WHAT THE EXERCISE ASKS ▸
Which lines run from the first one up to and including the one with "under the vines', None, None, 'stuff')"? Print exactly those.

MATERIAL PROVIDED ▸
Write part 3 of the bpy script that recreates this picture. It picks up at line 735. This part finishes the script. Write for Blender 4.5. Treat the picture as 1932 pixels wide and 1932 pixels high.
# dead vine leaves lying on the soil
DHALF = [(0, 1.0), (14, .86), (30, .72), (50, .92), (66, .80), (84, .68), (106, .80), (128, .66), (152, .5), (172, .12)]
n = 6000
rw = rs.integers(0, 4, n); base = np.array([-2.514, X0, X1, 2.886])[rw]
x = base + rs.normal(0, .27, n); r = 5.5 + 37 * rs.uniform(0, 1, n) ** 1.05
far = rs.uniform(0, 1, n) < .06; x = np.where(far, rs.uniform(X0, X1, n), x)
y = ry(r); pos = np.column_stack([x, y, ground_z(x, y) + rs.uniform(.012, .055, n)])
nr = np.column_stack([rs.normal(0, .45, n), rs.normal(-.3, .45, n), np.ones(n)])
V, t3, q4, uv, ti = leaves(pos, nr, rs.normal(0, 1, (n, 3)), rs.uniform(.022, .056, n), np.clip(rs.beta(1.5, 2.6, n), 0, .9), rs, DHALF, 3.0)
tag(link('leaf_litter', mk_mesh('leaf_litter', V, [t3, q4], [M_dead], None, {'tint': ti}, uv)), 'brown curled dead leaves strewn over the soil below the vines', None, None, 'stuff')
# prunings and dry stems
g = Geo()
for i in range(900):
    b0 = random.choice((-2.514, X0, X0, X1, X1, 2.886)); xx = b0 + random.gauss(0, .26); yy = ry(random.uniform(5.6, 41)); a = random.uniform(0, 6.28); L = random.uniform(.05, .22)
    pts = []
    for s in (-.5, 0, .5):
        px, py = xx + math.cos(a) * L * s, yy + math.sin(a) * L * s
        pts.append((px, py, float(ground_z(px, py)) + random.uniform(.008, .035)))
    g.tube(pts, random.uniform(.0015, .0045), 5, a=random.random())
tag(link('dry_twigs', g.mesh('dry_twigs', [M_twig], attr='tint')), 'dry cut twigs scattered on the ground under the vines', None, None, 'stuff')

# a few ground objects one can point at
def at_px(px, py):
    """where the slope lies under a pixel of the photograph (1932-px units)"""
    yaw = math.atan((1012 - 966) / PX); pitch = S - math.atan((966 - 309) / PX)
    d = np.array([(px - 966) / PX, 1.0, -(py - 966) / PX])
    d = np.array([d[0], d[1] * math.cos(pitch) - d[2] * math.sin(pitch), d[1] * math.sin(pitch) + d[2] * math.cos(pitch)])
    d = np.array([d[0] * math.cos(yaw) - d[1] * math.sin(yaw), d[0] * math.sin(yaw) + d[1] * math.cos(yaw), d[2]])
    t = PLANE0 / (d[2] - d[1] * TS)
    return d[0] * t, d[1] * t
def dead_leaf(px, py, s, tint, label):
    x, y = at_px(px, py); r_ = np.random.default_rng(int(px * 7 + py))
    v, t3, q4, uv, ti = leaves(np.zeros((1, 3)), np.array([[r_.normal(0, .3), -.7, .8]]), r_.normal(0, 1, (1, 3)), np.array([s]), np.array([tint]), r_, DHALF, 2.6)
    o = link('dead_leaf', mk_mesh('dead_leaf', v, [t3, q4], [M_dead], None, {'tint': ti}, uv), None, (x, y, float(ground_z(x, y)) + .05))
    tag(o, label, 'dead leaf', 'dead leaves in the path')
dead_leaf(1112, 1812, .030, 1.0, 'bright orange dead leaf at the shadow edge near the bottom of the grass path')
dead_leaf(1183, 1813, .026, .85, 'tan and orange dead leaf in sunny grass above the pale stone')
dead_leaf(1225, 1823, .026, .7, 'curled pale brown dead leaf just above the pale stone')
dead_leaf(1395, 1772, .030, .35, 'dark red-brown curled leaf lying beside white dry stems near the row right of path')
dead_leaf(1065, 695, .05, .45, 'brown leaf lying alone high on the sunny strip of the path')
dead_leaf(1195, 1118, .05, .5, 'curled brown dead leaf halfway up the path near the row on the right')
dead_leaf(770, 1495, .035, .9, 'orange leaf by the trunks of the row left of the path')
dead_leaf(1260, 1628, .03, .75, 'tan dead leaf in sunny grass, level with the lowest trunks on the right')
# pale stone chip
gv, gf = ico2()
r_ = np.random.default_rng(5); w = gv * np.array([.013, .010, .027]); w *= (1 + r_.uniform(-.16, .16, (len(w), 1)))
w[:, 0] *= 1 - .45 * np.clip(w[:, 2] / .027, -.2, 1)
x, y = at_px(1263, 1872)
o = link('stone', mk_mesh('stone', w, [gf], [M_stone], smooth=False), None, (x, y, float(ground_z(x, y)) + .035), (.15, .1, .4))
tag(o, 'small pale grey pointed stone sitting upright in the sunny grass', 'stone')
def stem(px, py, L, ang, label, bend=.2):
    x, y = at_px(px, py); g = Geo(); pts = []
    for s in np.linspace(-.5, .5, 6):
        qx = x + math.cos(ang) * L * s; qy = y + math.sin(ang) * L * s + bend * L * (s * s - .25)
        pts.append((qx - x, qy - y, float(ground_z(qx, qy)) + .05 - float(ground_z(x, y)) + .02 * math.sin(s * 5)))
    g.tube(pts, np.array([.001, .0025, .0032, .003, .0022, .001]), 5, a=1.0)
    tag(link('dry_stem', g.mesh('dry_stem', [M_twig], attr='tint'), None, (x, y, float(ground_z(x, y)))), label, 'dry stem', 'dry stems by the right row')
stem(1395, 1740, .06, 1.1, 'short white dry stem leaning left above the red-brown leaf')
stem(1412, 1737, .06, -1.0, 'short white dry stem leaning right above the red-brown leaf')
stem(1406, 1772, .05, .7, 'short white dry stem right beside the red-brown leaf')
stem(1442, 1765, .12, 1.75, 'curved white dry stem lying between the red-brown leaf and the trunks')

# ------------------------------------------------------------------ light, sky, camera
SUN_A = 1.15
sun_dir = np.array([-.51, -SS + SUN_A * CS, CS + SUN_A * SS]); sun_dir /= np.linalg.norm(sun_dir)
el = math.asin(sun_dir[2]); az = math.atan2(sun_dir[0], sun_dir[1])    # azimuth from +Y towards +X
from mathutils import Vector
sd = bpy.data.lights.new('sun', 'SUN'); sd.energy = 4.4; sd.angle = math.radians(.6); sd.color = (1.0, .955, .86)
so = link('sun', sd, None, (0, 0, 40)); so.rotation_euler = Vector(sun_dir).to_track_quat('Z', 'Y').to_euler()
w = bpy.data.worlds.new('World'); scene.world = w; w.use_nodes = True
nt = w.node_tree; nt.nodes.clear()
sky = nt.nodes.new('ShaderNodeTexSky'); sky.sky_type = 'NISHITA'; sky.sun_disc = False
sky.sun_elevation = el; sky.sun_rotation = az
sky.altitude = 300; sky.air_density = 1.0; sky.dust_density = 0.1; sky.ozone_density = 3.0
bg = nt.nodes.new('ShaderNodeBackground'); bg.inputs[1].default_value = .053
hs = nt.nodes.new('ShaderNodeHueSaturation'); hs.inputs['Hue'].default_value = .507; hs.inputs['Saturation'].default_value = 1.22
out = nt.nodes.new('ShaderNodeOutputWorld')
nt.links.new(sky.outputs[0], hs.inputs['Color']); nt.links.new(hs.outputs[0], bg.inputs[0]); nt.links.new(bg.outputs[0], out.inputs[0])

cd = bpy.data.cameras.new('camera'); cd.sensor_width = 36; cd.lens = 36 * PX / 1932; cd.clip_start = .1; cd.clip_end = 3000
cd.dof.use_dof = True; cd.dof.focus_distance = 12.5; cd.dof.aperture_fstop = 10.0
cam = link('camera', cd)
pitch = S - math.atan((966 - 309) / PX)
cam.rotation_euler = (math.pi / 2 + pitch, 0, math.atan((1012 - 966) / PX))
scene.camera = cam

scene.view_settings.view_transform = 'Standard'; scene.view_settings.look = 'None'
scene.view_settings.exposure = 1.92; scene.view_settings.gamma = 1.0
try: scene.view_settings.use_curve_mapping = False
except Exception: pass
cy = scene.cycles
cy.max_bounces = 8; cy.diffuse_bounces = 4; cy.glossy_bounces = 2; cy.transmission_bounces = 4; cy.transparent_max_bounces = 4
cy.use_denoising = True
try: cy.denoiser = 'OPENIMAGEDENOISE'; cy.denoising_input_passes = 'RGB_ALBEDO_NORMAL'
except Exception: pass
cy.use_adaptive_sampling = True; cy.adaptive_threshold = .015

FINAL ANSWER ▸
Write part 3 of the bpy script that recreates this picture. It picks up at line 735. This part finishes the script. Write for Blender 4.5. Treat the picture as 1932 pixels wide and 1932 pixels high.
# dead vine leaves lying on the soil
DHALF = [(0, 1.0), (14, .86), (30, .72), (50, .92), (66, .80), (84, .68), (106, .80), (128, .66), (152, .5), (172, .12)]
n = 6000
rw = rs.integers(0, 4, n); base = np.array([-2.514, X0, X1, 2.886])[rw]
x = base + rs.normal(0, .27, n); r = 5.5 + 37 * rs.uniform(0, 1, n) ** 1.05
far = rs.uniform(0, 1, n) < .06; x = np.where(far, rs.uniform(X0, X1, n), x)
y = ry(r); pos = np.column_stack([x, y, ground_z(x, y) + rs.uniform(.012, .055, n)])
nr = np.column_stack([rs.normal(0, .45, n), rs.normal(-.3, .45, n), np.ones(n)])
V, t3, q4, uv, ti = leaves(pos, nr, rs.normal(0, 1, (n, 3)), rs.uniform(.022, .056, n), np.clip(rs.beta(1.5, 2.6, n), 0, .9), rs, DHALF, 3.0)
tag(link('leaf_litter', mk_mesh('leaf_litter', V, [t3, q4], [M_dead], None, {'tint': ti}, uv)), 'brown curled dead leaves strewn over the soil below the vines', None, None, 'stuff')
# prunings and dry stems
g = Geo()
for i in range(900):
    b0 = random.choice((-2.514, X0, X0, X1, X1, 2.886)); xx = b0 + random.gauss(0, .26); yy = ry(random.uniform(5.6, 41)); a = random.uniform(0, 6.28); L = random.uniform(.05, .22)
    pts = []
    for s in (-.5, 0, .5):
        px, py = xx + math.cos(a) * L * s, yy + math.sin(a) * L * s
        pts.append((px, py, float(ground_z(px, py)) + random.uniform(.008, .035)))
    g.tube(pts, random.uniform(.0015, .0045), 5, a=random.random())
tag(link('dry_twigs', g.mesh('dry_twigs', [M_twig], attr='tint')), 'dry cut twigs scattered on the ground under the vines', None, None, 'stuff')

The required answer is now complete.